Maybe none of the people in early photographs were smiling because photographs took a long time to take. Keeping a smile on your face for 20 seconds without moving a muscle is hard, if not impossible. Maybe they tried it, but it always ended up blurry.
The 3 Abrahamic faiths give you certainties. Including the concept that your religion is not only right, but right for all ppl through all time. You have no respect for older religions that have worked for those ppl, forcibly converting them to your way.
A lot of fanciful talk about the stiff unsmiling 19th century photographic portraits. The actual reason for their stiffness is that the process was very slow and the sitter would be required to remain absolutely still for several minutes; you cannot maintain a smile for that length of time!
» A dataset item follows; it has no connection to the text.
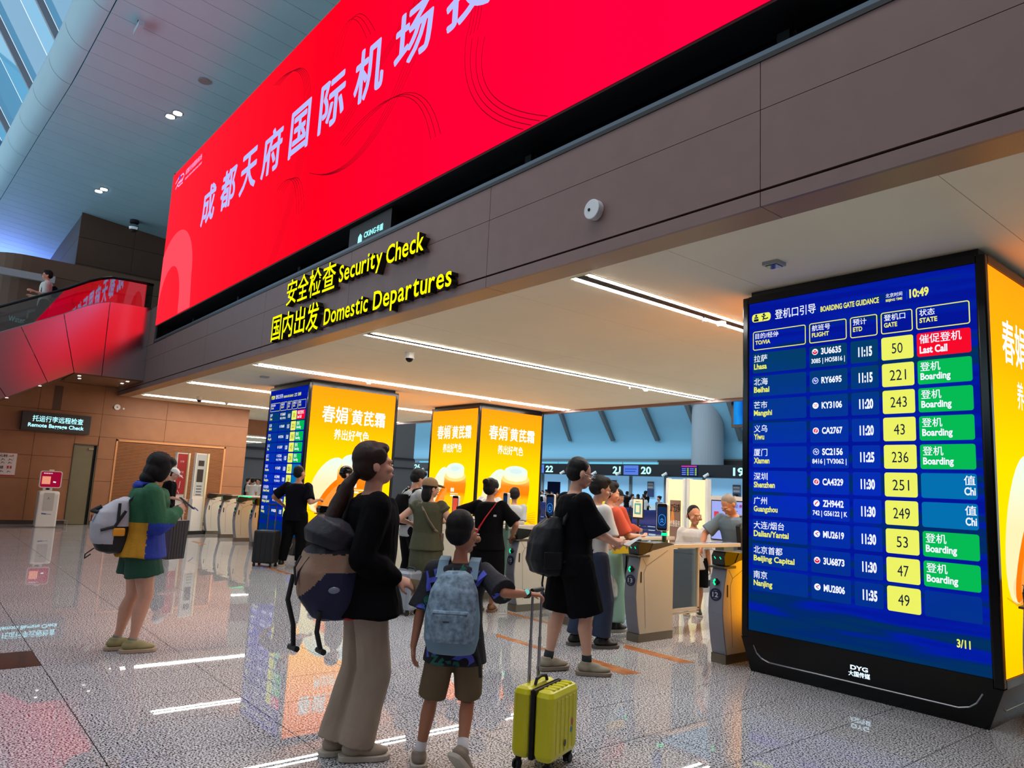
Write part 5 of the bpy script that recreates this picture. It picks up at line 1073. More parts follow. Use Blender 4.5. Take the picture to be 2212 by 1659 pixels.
    def top(s, m_, hem=.47, sleeve=.6, loose=.012, name='shirt', slo=0.012, fold=.005, neck=.838, flare=0., paint=None, hood=False, longs=0.0):
        H, k = s.H, s.bd; m = MB(); L = loose; f = s.fem; T = lambda z, rx, ry, y=0: (s.sp(z, y), (rx * k + L) * H, (ry * k + L) * H, s.ux, s.uy)
        rs = [T(hem, .082 + flare, .062 + flare), T((hem + .60) / 2, .080 + flare * .6, .060 + flare * .5), T(.60, .076 + flare * .3, .058), T(.70, .084, .062), T(.76, .092 if f else .102, .064), T(.80, .088 if f else .102, .055), T(.825, .058, .045)]
        if hem > .56: rs = [T(hem, .082, .062)] + rs[3:]
        rs.append((s.sp(neck), .040 * H, .038 * H, s.ux, s.uy)); m.loft(rs, n=22)
        for i in (0, 1):
            a, e, w = s.sh[i], s.elb[i], s.wr[i]; L = loose * .42; r0 = (.037 * k + L) * H
            if sleeve <= 0: m.ell(a, (.03 * H, .035 * H, .03 * H)); continue
            if sleeve <= 1: p = a.lerp(e, sleeve); m.limb([a, a.lerp(p, .5)], [r0, (.034 * k + L) * H]); d = (p - a).normalized(); m.cyl(a.lerp(p, .4), p, (.034 * k + L) * H, (.032 * k + L + slo * .7) * H, 16)
            else: p = e.lerp(w, sleeve - 1); m.limb([a, e, e.lerp(p, .5), p], [r0, (.029 * k + L) * H, (.027 * k + L + slo * .5) * H, (.018 + L) * H])
        if hood: m.ell(s.sp(.83, -.045), (.07 * H, .045 * H, .035 * H), s.rot)
        return remesh(name, m, m_, s.vox, s.root, 3, fold, paint=paint)
    def bottom(s, m_, to=1.0, loose=.012, name='trousers', flare=.0, fold=.005, waist=.575, skirt=False):
        # to: 0 hip .. 1 ankle, 0.5 = knee
        H, k = s.H, s.bd; m = MB(); L = loose; T = lambda z, rx, ry, y=0: (s.sp(z, y), (rx * k + L) * H, (ry * k + L) * H, s.ux, s.uy)
        m.loft([T(.455, .078, .056), T(.485, .086, .060), T(.51, .082 - L * .8, .058 - L * .7), T(.545, .076 - L, .052 - L)], n=18)
        if skirt:
            zk = .0; z1 = s.hipz - (s.hipz) * to; c = (s.ank[0] + s.ank[1]) / 2
            m.loft([(Vector((c.x, c.y, z1)), (.088 * k + L + flare) * H, (.07 * k + L + flare) * H, Vector((1, 0, 0)), Vector((0, 1, 0))), (Vector((c.x * .5, c.y * .5, (z1 + s.hipz) / 2)), (.090 * k + L + flare * .6) * H, (.07 * k + L + flare * .6) * H, Vector((1, 0, 0)), Vector((0, 1, 0))), (s.sp(.50), (.09 * k + L) * H, (.066 * k + L) * H, s.ux, s.uy)], n=22)
            return remesh(name, m, m_, s.vox, s.root, 3, fold)
        for i in (0, 1):
            h, kn, an = s.hip[i], s.knee[i], s.ank[i]
            if to <= .5:
                p = h.lerp(kn, to * 2) ; m.limb([h], [(.057 * k + L) * H]); m.cyl(h, h.lerp(p, .5), (.057 * k + L) * H, (.052 * k + L + flare * .5) * H, 18); m.cyl(h.lerp(p, .5), p, (.052 * k + L + flare * .5) * H, (.047 * k + L + flare) * H, 18)
            else:
                p = kn.lerp(an, (to - .5) * 2); m.limb([h, h.lerp(kn, .5), kn], [(.057 * k + L) * H, (.050 * k + L) * H, (.038 * k + L + flare * .5) * H]); m.cyl(kn, p, (.038 * k + L + flare * .5) * H, (.030 * k + L + flare) * H, 18)
        return remesh(name, m, m_, s.vox, s.root, 3, fold)
    def shoes(s, m_, sole, k=1.0, sock=None, sockh=.04, toe=None):
        H = s.H
        for i in (0, 1):
            an = s.ank[i]; lg = s.legs[i]; yaw = lg[3] if len(lg) > 3 else 0.; pit = lg[4] if len(lg) > 4 else 0.; R = Euler((pit, 0, yaw)).to_matrix(); g = lambda x, y, z: an + R @ Vector((x * H * k, y * H * k, (z - .045) * H))
            m = MB(); m.ell(g(0, -.005, .034), (.027 * H * k, .034 * H * k, .026 * H), R); m.ell(g(0, .045, .026), (.028 * H * k, .052 * H * k, .018 * H), R); m.ell(g(0, .02, .036), (.024 * H * k, .045 * H * k, .022 * H), R); m.cyl(g(0, -.004, .04), g(0, -.004, .062), .024 * H * k, .024 * H * k, 12)
            o = remesh('shoe', m, m_, min(s.vox, .009), s.root, 2)
            b = MB(); rows = []
            for y, w in ((-.045, .012), (-.036, .024), (-.01, .029), (.03, .030), (.06, .033), (.085, .028), (.10, .012)): rows.append((y, w))
            pts = [(w, y) for y, w in rows] + [(-w, y) for y, w in reversed(rows)]
            n = len(pts); b.add([g(x, y, .001) for x, y in pts] + [g(x * 1.04, y * 1.02, .018) for x, y in pts], [tuple(range(n - 1, -1, -1)), tuple(range(n, 2 * n))] + [(j, (j + 1) % n, (j + 1) % n + n, j + n) for j in range(n)])
            b.build('sole', sole, s.root, local=True, bevel=.004 if s.vox < .011 else 0)
            if sock: MB().cyl(an + Vector((0, 0, -.01 * H)), an.lerp(s.knee[i], sockh / .232), .0235 * H, .0225 * H * (1 + sockh * .8), 14).build('sock', sock, s.root, local=True, smooth=True)
    def hair(s, kind, m_):
        H, h, hr, m = s.H * s.hs, s.h, s.hR, MB()
        if kind in ('crew', 'short'):
            t = .002 if kind == 'crew' else .006
            m.ell(h(0, -.012, .078), ((.046 + t) * H, (.052 + t) * H, (.050 + t) * H), hr); m.ell(h(0, -.019, .056), ((.044 + t) * H, (.043 + t) * H, .045 * H), hr)
            if kind == 'short': m.ell(h(0, .018, .104), (.042 * H, .036 * H, .024 * H), hr); [m.ell(h(q * .040, -.012, .066), (.010 * H, .024 * H, .024 * H), hr) for q in (-1, 1)]
        elif kind == 'bob':
            m.ell(h(0, -.008, .078), (.058 * H, .064 * H, .058 * H), hr); m.ell(h(0, -.012, .035), (.058 * H, .050 * H, .062 * H), hr); m.ell(h(0, -.02, -.005), (.052 * H, .040 * H, .035 * H), hr)
            for q in (-1, 1): m.ell(h(q * .040, .020, .045), (.018 * H, .028 * H, .055 * H), hr)
            m.ell(h(0, .030, .102), (.044 * H, .032 * H, .024 * H), hr)
        elif kind in ('pony', 'bun'):
            m.ell(h(0, -.010, .078), (.051 * H, .058 * H, .054 * H), hr); m.ell(h(0, -.020, .054), (.048 * H, .045 * H, .048 * H), hr); m.ell(h(0, .018, .100), (.043 * H, .034 * H, .022 * H), hr)
            for q in (-1, 1): m.ell(h(q * .042, .004, .078), (.010 * H, .030 * H, .028 * H), hr)
            if kind == 'bun': m.ell(h(0, -.062, .098), (.026 * H, .024 * H, .026 * H), hr)
            else: m.limb([h(0, -.050, .030), h(0, -.078, .0), h(.0, -.105, -.05), h(.006, -.140, -.115), h(.01, -.165, -.17)], [.013 * H, .020 * H, .026 * H, .024 * H, .008 * H])
        elif kind == 'long': m.ell(h(0, -.010, .078), (.052 * H, .060 * H, .055 * H), hr); m.ell(h(0, -.028, .02), (.050 * H, .034 * H, .07 * H), hr)
        return remesh('hair', m, m_, min(s.vox, .010) if s.vox < .02 else s.vox, s.root, 2, .003 if s.vox < .02 else 0, 22)
    def cap(s, m_, brim=1, name='cap'):
        H, h, hr, m = s.H * s.hs, s.h, s.hR, MB()
        m.ell(h(0, -.008, .082), (.054 * H, .064 * H, .054 * H), hr); o = remesh(name, m, m_, .01, s.root, 1)
        # keep only the dome part
        bm_pts = [v for v in o.data.vertices]; inv = hr.transposed()
        for v in bm_pts:
            q = inv @ (v.co - s.hb)
            if q.z < .078 * H: q.z = .078 * H; v.co = s.hb + hr @ q
        if brim:
            b = MB(); pts = [(math.sin(t) * .044, .040 + math.cos(t) * .068) for t in [-1.35 + 2.7 * i / 12 for i in range(13)]]; pts = pts + [(.03, .03), (-.03, .03)]; n = len(pts)
            b.add([h(x, y, .080 - (y - .04) * .18) for x, y in pts] + [h(x, y, .086 - (y - .04) * .18) for x, y in pts], [tuple(range(n)), tuple(range(2 * n - 1, n - 1, -1))] + [(j, (j + 1) % n, (j + 1) % n + n, j + n) for j in range(n)]); b.build('brim', m_, s.root, local=True)
    def glasses(s):
        H, h = s.H * s.hs, s.h; b = MB()
        for q in (-1, 1):
            c = h(q * .020, .062, .050); pts = [c + s.hR @ Vector((.015 * H * math.cos(t), 0, .011 * H * math.sin(t))) for t in [2 * PI * i / 12 for i in range(13)]]; b.tube(pts, .0012 * H, 5); b.cyl(h(q * .034, .060, .052), h(q * .045, -.002, .055), .0012 * H, .0012 * H, 5)
        b.cyl(h(-.006, .063, .052), h(.006, .063, .052), .0012 * H, .0012 * H, 5); b.build('glasses', mat('spectacle_black', (20, 20, 22), .3), s.root, local=True)
    def w(s, p): return s.Mi @ Vector(p)
    def bag(s, name, label, cat='bag'):
        return thing(name, label, cat, s.b, s.yaw)
def strap(m, pts, w, t, n=8):
    for a, b in zip(pts, pts[1:]):
        a, b = Vector(a), Vector(b); m.cyl(a, b, w / 2, w / 2, n); m.ell(b, (w / 2,) * 3, n=n, m=5)
    return m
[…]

Thanks for pointing this out. Practical aspects almost always supersede the metaphysical ramblings and speculations of such fancy intellectuals. A friend of mine takes photographs with the collodion wet plate process. Even under good lighting conditions you need to sit still for at least 10-15 seconds. I took a portrait myself and the intensity of your expression for a good part flows from that condensation of time and the rigors of posing. He also told me that teeth simply don't look very nice in this format, so I kept my mouth shut. If you think about the state of dentistry in those times, most people's teeth would have been too ugly for full frontal display. Also life probably wasn't all smiles back then anyway.